It is often necessary to be able to set the initial geometry to something different than what is defined in the grid files. This is often the case when doing a grid refinement study on a previously optimized geometry or starting an optimization from a previous optimization. There are several ways to accomplish this, and the one to use depends on what you plan to do with the new geometry. All of these approaches, except the first, require the use of an explicit map, i.e. a B-spline fitting is used. The instructions below assume that a new geometry was obtained from an optimization, and it is this geometry that you want to analyze/start a new optimization from.
Most simply, you can do a flow solve on the newgrid.g produced by the optimization. Do this by
Creating a new run directory, copy the newgrid.g file from the optimization into this directory as grid.g. Also copy the grid.con and input.param.
Run the case. The method works with opt_method = 'flowsolve' and 'trim'.
This method cannot be used with any fitting, i.e. GRID%EXPLICIT_MAP must be .false. in the new run. If the GRID%READ_FINE_GRID was used in the original optimization, the newgrid.g from that run won't be fittable as it will have the finer spacings. If the GRID%READ_FINE_GRID was not used, this new run could be fit, but it is not advisable as the geometry will change since it is a different grid being fit compared to the original run. Since GRID%EXPLICIT_MAP shouldn't be used, this method cannot be used together with GRID%RESIZE for refinement studies.

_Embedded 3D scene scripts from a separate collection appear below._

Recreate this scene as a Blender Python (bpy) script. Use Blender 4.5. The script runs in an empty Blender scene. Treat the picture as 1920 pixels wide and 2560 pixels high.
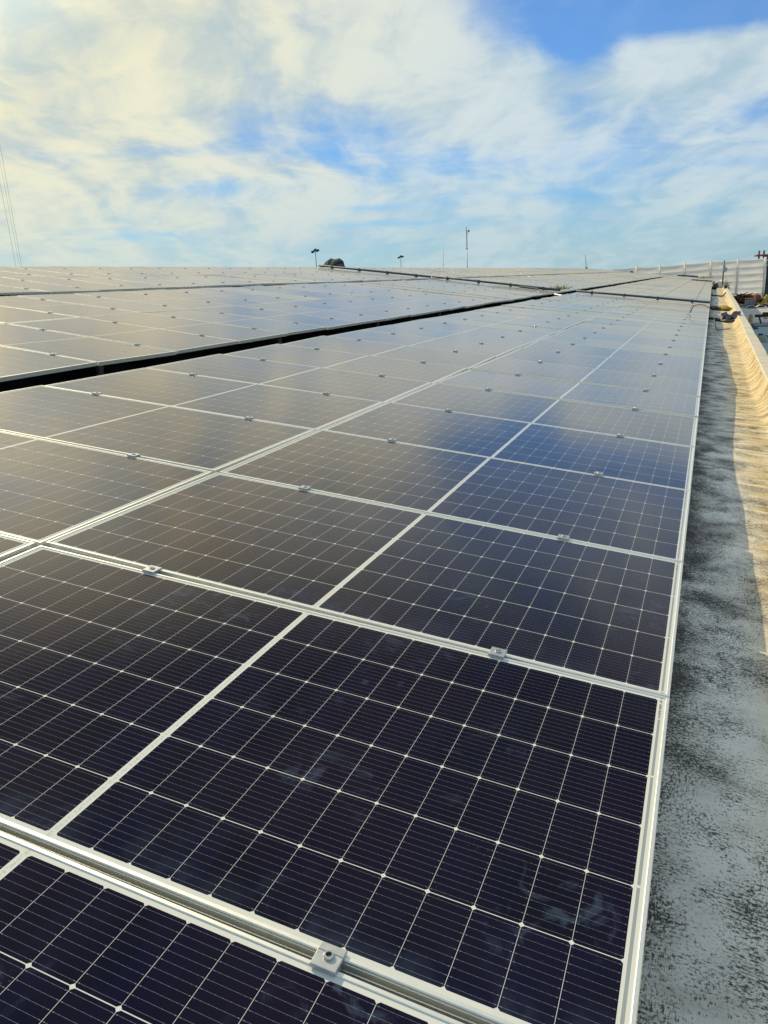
import bpy, bmesh, math, random
from math import sin, cos, radians as R, pi
from mathutils import Vector, Matrix, noise as mnoise

scene = bpy.context.scene
col = scene.collection
random.seed(7)

# ------------------------------------------------------------------ frame of reference
# The roof rises to the left: "roof coordinates" (X across, Y along the rows, Z off the panel plane)
# are turned about Y by SLOPE to give world coordinates.
SLOPE = R(7.0)
RY = Matrix.Rotation(SLOPE, 3, 'Y')
def W(x, y, z):
    return RY @ Vector((x, y, z))

# ------------------------------------------------------------------ camera
FPX = 1966.4
cam_pos = W(-0.1133, -0.9209, 1.1279)
yaw, pit, rol = 0.35835, -0.32670, -0.07218
CR = RY @ (Matrix.Rotation(yaw, 3, 'Z') @ Matrix.Rotation(pit, 3, 'X') @ Matrix.Rotation(rol, 3, 'Y'))
cd = bpy.data.cameras.new('camera')
cam = bpy.data.objects.new('camera', cd)
col.objects.link(cam)
cd.sensor_fit = 'HORIZONTAL'
cd.sensor_width = 36.0
cd.lens = 36.0 * FPX / 1920.0
cd.clip_start, cd.clip_end = 0.05, 6000
m3 = Matrix((CR.col[0], CR.col[2], -CR.col[1])).transposed()
cam.matrix_world = Matrix.Translation(cam_pos) @ m3.to_4x4()
scene.camera = cam

def ray(px, py):
    return CR @ Vector(((px - 960) / FPX, 1.0, -(py - 1280) / FPX))
def at_y(px, py, Y):
    d = ray(px, py); s = (Y - cam_pos.y) / d.y
    return cam_pos + d * s
def at_z(px, py, z):
    d = ray(px, py); s = (z - cam_pos.z) / d.z
    return cam_pos + d * s
def project(p):
    q = CR.transposed() @ (p - cam_pos)
    if q.y < 0.05: return None
    return (960 + FPX * q.x / q.y, 1280 - FPX * q.z / q.y)

# ------------------------------------------------------------------ light and sky
SUN_AZ, SUN_EL = R(-58), R(35.5)
sun_dir = Vector((sin(SUN_AZ) * cos(SUN_EL), cos(SUN_AZ) * cos(SUN_EL), sin(SUN_EL)))
sd = bpy.data.lights.new('sun', 'SUN')
sd.energy, sd.angle, sd.color = 4.5, R(0.5), (1.0, 0.79, 0.47)
sun = bpy.data.objects.new('sun', sd)
col.objects.link(sun)
sun.rotation_euler = (-sun_dir).to_track_quat('-Z', 'Y').to_euler()
sun.location = (-20, 0, 30)

scene.view_settings.view_transform = 'Standard'
scene.view_settings.look = 'None'
scene.view_settings.exposure = 0.0
scene.view_settings.gamma = 1.0
scene.cycles.use_adaptive_sampling = False

class NT:
    """tiny helper for building node trees"""
    def __init__(s, tree):
        s.t = tree; s.n = tree.nodes; s.l = tree.links
    def new(s, kind, **kw):
        n = s.n.new(kind)
        for k, v in kw.items(): setattr(n, k, v)
        return n
    def put(s, sock, v):
        if hasattr(v, 'is_output'): s.l.new(v, sock)
        elif v is not None:
            if hasattr(sock.default_value, '__len__') and not hasattr(v, '__len__'):
                v = [v] * len(sock.default_value)
            if hasattr(v, '__len__') and hasattr(sock.default_value, '__len__'):
                L = len(sock.default_value)
                v = tuple(v)[:L] if len(v) >= L else tuple(v) + (1.0,) * (L - len(v))
            sock.default_value = v
    def m(s, op, a, b=None, c=None, clamp=False):
        n = s.new('ShaderNodeMath', operation=op, use_clamp=clamp)
        s.put(n.inputs[0], a)
        if b is not None: s.put(n.inputs[1], b)
        if c is not None: s.put(n.inputs[2], c)
        return n.outputs[0]
    def vm(s, op, a, b=None):
        n = s.new('ShaderNodeVectorMath', operation=op)
        s.put(n.inputs[0], a)
        if b is not None: s.put(n.inputs[1], b)
        return n.outputs['Value'] if op in ('DOT_PRODUCT', 'LENGTH') else n.outputs[0]
    def mix(s, f, a, b, mode='MIX'):
        n = s.new('ShaderNodeMix', data_type='RGBA', blend_type=mode)
        s.put(n.inputs[0], f); s.put(n.inputs[6], a); s.put(n.inputs[7], b)
        return n.outputs[2]
    def ramp(s, v, lo, hi, a=0.0, b=1.0, smooth=True):
        n = s.new('ShaderNodeMapRange', interpolation_type='SMOOTHSTEP' if smooth else 'LINEAR')
        n.clamp = True
        for i, q in enumerate((v, lo, hi, a, b)): s.put(n.inputs[i], q)
        return n.outputs[0]
    def noise(s, vec, scale, detail=4.0, rough=0.55, dist=0.0):
        n = s.new('ShaderNodeTexNoise')
        s.put(n.inputs['Vector'], vec); n.inputs['Scale'].default_value = scale
        n.inputs['Detail'].default_value = detail; n.inputs['Roughness'].default_value = rough
        n.inputs['Distortion'].default_value = dist
        return n.outputs['Fac']
    def xyz(s, v):
        n = s.new('ShaderNodeSeparateXYZ'); s.put(n.inputs[0], v); return n.outputs
    def comb(s, x, y, z=0.0):
        n = s.new('ShaderNodeCombineXYZ')
        for i, q in enumerate((x, y, z)): s.put(n.inputs[i], q)
        return n.outputs[0]
    def mapping(s, v, scale=(1, 1, 1), loc=(0, 0, 0), rot=(0, 0, 0)):
        n = s.new('ShaderNodeMapping'); s.put(n.inputs[0], v)
        n.inputs['Scale'].default_value = scale; n.inputs['Location'].default_value = loc
        n.inputs['Rotation'].default_value = rot
        return n.outputs[0]

world = bpy.data.worlds.new('World')
scene.world = world
world.use_nodes = True
world.node_tree.nodes.clear()
w = NT(world.node_tree)
SKY_STRENGTH = 0.10
sky = w.new('ShaderNodeTexSky', sky_type='NISHITA', sun_disc=False)
sky.sun_elevation, sky.sun_rotation = SUN_EL, SUN_AZ
sky.air_density, sky.dust_density, sky.ozone_density = 1.0, 0.6, 2.0
dirv = w.new('ShaderNodeTexCoord').outputs['Generated']
dx, dy, dz = w.xyz(dirv)
az = w.m('ARCTAN2', dx, dy)
el = w.m('ARCSINE', dz)
zz = w.m('ADD', w.m('MAXIMUM', dz, 0.0), 0.20)
pl = w.comb(w.m('DIVIDE', dx, zz), w.m('DIVIDE', dy, zz), 0.0)
wrp = w.noise(w.mapping(pl, loc=(4.1, 9.3, 0)), 1.1, 3, 0.5, 0.0)
plw = w.vm('ADD', pl, w.comb(w.m('MULTIPLY', wrp, 0.55), w.m('MULTIPLY', wrp, -0.35), 0))
plr = w.mapping(plw, rot=(0, 0, R(-112)))
n1 = w.noise(w.mapping(plr, scale=(0.62, 1.2, 1), loc=(3.1, 1.7, 0)), 1.7, 7, 0.52, 0.3)
n2 = w.noise(w.mapping(plr, scale=(0.6, 1.5, 1), loc=(0.4, 5.2, 0)), 3.2, 6, 0.5, 0.3)
nl = w.noise(w.mapping(pl, loc=(7.3, 2.2, 0)), 0.6, 3, 0.5, 0.3)
n3 = w.noise(w.mapping(plw, scale=(1, 1, 1), loc=(1.3, 8.2, 0)), 7.5, 8, 0.62, 0.3)
dens = w.m('ADD', w.m('ADD', w.m('MULTIPLY', n1, 0.75), w.m('MULTIPLY', n2, 0.42)), w.m('MULTIPLY', n3, 0.24))
dens = w.m('ADD', dens, w.m('ADD', -0.095, w.m('MULTIPLY', w.m('SUBTRACT', nl, 0.5), 0.3)))
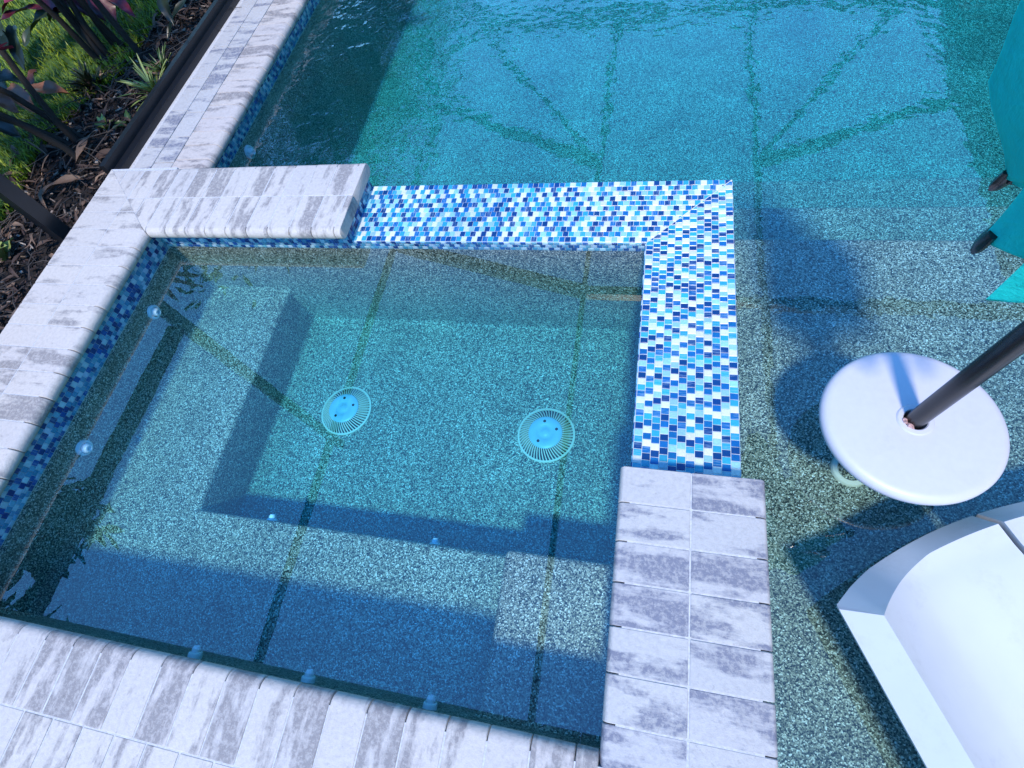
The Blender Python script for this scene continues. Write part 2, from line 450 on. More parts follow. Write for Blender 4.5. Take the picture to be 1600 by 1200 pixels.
# ------------------------------------------------------------------ mosaic
PAL = [((.72, .77, .73), 22), ((.30, .60, .70), 15), ((.035, .38, .54), 29), ((.007, .14, .38), 23), ((.004, .05, .20), 20)]
PAL_V = [((.50, .68, .76), 26), ((.17, .42, .56), 20), ((.07, .28, .44), 18), ((.02, .10, .34), 16), ((.012, .045, .20), 18)]
def pick(pal):
    t = random.uniform(0, sum(w for _, w in pal))
    for c, w in pal:
        t -= w
        if t <= 0: return c
    return pal[-1][0]
def tile_field(bm, o, du, dv, n, ulen, rows, pitch=.0216, gap=.0017, hgt=.0022, pal=PAL, clip=None):
    """rows: list of row heights; tiles in running bond along du"""
    lc = bm.verts.layers.float_color["tcol"]; ll = bm.verts.layers.float_color["loc"]
    o, du, dv, n = Vector(o), Vector(du), Vector(dv), Vector(n)
    vpos = 0; above = []
    for ri, rh in enumerate(rows):
        u = -pitch * (.5 if ri % 2 else 0); row = []
        while u < ulen - .003:
            a, b = max(u, 0) + gap / 2, min(u + pitch, ulen) - gap / 2
            u += pitch
            if b - a < .004: continue
            c, d = vpos + gap / 2, vpos + rh - gap / 2
            bad = set(row[-1:]) | (set(above[len(row):len(row) + 1]) if random.random() < .7 else set())
            for _ in range(6):
                col = pick(pal)
                if col not in bad: break
            row.append(col)
            k = random.uniform(.86, 1.1); g = random.uniform(.93, 1.07)
            col = (min(col[0] * k, .9), min(col[1] * k * g, .9), min(col[2] * k, .9))
            stripe = 1.0 if random.random() < .45 else 0.0
            rn = random.random(); new = []; ch = .0014
            tilt = random.uniform(-.0006, .0006); tilt2 = random.uniform(-.0006, .0006)
            for (h, s) in ((-.001, 0), (hgt * .55, 0), (hgt, ch)):
                for (uu, vv, su, sv) in ((a, c, 1, 1), (b, c, -1, 1), (b, d, -1, -1), (a, d, 1, -1)):
                    p = o + du * (uu + su * s) + dv * (vv + sv * min(s, rh * .2)) + n * (h + (tilt * su + tilt2 * sv if h > 0 else 0))
                    q = bm.verts.new(p); q[lc] = (*col, stripe); q[ll] = ((uu - a) / (b - a), (vv - c) / (d - c), rn, 1); new.append(q)
            for r0 in (0, 4):
                for k2 in range(4): bm.faces.new((new[r0 + k2], new[r0 + (k2 + 1) % 4], new[r0 + 4 + (k2 + 1) % 4], new[r0 + 4 + k2]))
            bm.faces.new(new[8:12])
        vpos += rh; above = row
    if clip:
        bmesh.ops.bisect_plane(bm, geom=list(bm.verts) + list(bm.edges) + list(bm.faces), plane_co=clip[0], plane_no=clip[1], clear_outer=True)
    return bm
def tile_bm():
    bm = bmesh.new(); bm.verts.layers.float_color.new("tcol"); bm.verts.layers.float_color.new("loc"); return bm
# spillover ledge: back run and right run meet in a mitre
md = Vector((XO - XR, YO - YB, 0)).normalized(); mn = Vector((md.y, -md.x, 0))      # points to the right run
NR = 12
def ledge(bm_fn, parts):
    return
bmA = tile_bm()
tile_field(bmA, (-1.166, YB, ZLEDGE - .001), (1, 0, 0), (0, 1, 0), (0, 0, 1), XO - -1.166, [(YO - YB) / NR] * NR, clip=(Vector((XR, YB, 0)) - mn * .0016, mn))
bmB = tile_bm()
tile_field(bmB, (XR, .44, ZLEDGE - .001), (0, 1, 0), (1, 0, 0), (0, 0, 1), YO - .44, [(XO - XR) / NR] * NR, clip=(Vector((XR, YB, 0)) + mn * .0016, -mn))
for b_ in (bmA, bmB):
    bmesh.ops.recalc_face_normals(b_, faces=b_.faces)
    link_bm("tile_ledge", b_, M_TILE, spa)
bm = bmesh.new()
box(bm, (-1.19, YB - .0005, -.150), (XO, YO, ZLEDGE - .0008))
link_bm("grout_bed", bm, M_GROUT, spa)
bm = bmesh.new(); box(bm, (XR - .0005, .43, -.150), (XO, YB - .001, ZLEDGE - .0008)); link_bm("grout_bed", bm, M_GROUT, spa)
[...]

Also, the newgrid.g file from the original optimization run must be consistent with grid.con. That is, is GRID%RESIZE with GRID%SCALE /= 1 was used in the original run that produced the newgrid.g file, the newgrid.g file will contain a different number of nodes than are specified in grid.con. So, either a new grid.con must be generated that corresponds to the size in newgrid.g, or one of the following two options should be used instead.
When doing an optimization (or whenever the grid is fit), a [new]grid.mapkv file is written. The grid.mapkv file is the mapping (including the B-spline mesh and the knot vectors) that is generated from fitting the initial grid. For optimizations a newgrid.mapkv file is also written at each function call which is the mapping of the grid at the most recent function call. These file can be used to set the geometry. The MESH namelist has the option GRID%READ_MAP which will read in the mapping defined in the file called grid.mapkv instead of doing a fitting. So, to do a solve on the geometry defined in a map file, do the following:
Create a directory with all the necessary files (grid.g, grid.con, gridturb.g, input.param, etc.). It is often easiest to simply copy the optimization directory if you are doing a solve on a previously optimized shape and then remove all output files (except newgrid.mapvk).
Get the desired map file and call it grid.mapkv. If an optimization directory was copied as mentioned in #1 above, rename newgrid.mapkv as grid.mapkv.
Set GRID%READ_MAP = .true.
If your are doing a turbulent solve, make sure to also have GRID%READ_FINE_GRID = .true. as needed.
Run the case as usual. This method works with opt_method = 'flowsolve' and 'trim'.
Since an explicit map (fitting) is used, options like GRID%RESIZE can be used.
If you are trying to analyze a geometry that was optimized using the "axial control" methodology, you can use the axialDVs_XXX.dat file that was written. If this file is available, it is generally the preferred approach as it can be used to both analyze a previously optimized geometry or to start an optimization from that previously optimized geometry. It is also simple to setup as it reuses all of the input files from the original optimization. It does not, however, work with a simple opt_method = 'flowsolve', but rather only for 'trim', or 'optimize'.
To use this approach:
Create a directory with all the necessary files (grid.g, grid.con, gridturb.g, input.param, patch.con, etc.). It is often easiest to simply copy the optimization directory if you are doing a solve on a previously optimized shape and then remove all output files (except the desired axial DV file).
Rename the axial DV file from the desired iteration, e.g. 'axialDVs_XXX.dat', that defines your geometry of interest as something, say 'setAxialDVs_XXX.adv'.
In the input.param set jtstrm%setADVs = .true., and jtstrm%setADVs_file = 'setAxialDVs_XXX.adv', where the latter is the name of the above named file for the geometry of interest.
Set the AoA to that from the function call that corresponds to the geometry specified in #2 above.
Run the case. This method works with opt_method = 'trim' and 'optimize'.
This can be used to either do an analysis at a constant lift using the 'trim' opt_method, to start a new optimization from the shape defined in the axial DV file, or to just do an analysis (e.g. flowsolve) by leveraging the optimization code and then stopping before any optimization actually happens. For the latter, set jtstrm%max_funevl = 2, which will cause the code to do one function evaluation (flowsolve and gradient evaluation) on the geometry specified by setADVs.